22年度の審査員メッセージではポストコロナ時代の到来を見据えて「23年度は全国津々浦々へ向かう幅広い鉄道旅行が催行され、消費支出の拡大を通じて地域経済、および日本経済をさらに押し上げることを強く期待しています」としたためました。ふたを開けると23年度の応募作品はその通りの結果となり、バラエティーに富み、旅行先もさまざまで、新型コロナ禍の打撃を受けた地域経済の押し上げに貢献したツアーが集まりました。

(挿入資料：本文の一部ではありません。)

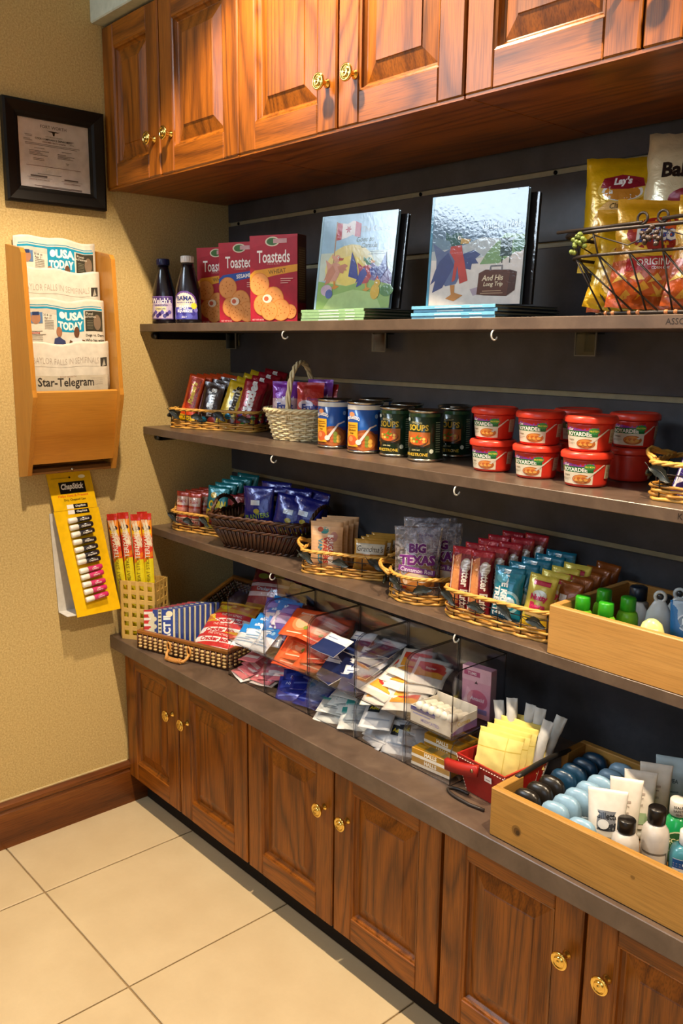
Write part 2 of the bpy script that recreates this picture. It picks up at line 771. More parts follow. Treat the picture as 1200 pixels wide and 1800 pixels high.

また、応募作品の参加者の感想には「満足した」といったポジティブな声が相次いで寄せられていました。旅行のプロとして関係先と粘り強く交渉し、顧客満足度が高い企画をまとめ上げた皆様に深い敬意を表します。
24年度の鉄旅オブザイヤーを展望すると、3月16日の北陸新幹線の敦賀駅(福井県敦賀市)延伸や、10月1日の東海道新幹線開業60年といったビッグイベントが目白押しの中で、創意工夫に満ちた鉄道旅行が次々と“発車"するのではないかと期待しています。能登半島地震で大きな被害を受けてしまった石川県などの観光を盛り上げるツアーも強く望まれます。
22年度の審査員メッセージに込めた思いが23年度の応募作品で実現したのを踏まえると、24年度の鉄旅オブザイヤーではそうした期待感や願望が具現化した商品が次々と寄せられるのではないかと夢想しています。誠に微力ながら審査員の1人としてとても感心しながら審査し、採点に大変苦労している1年後の自分の姿を思い浮かべつつ。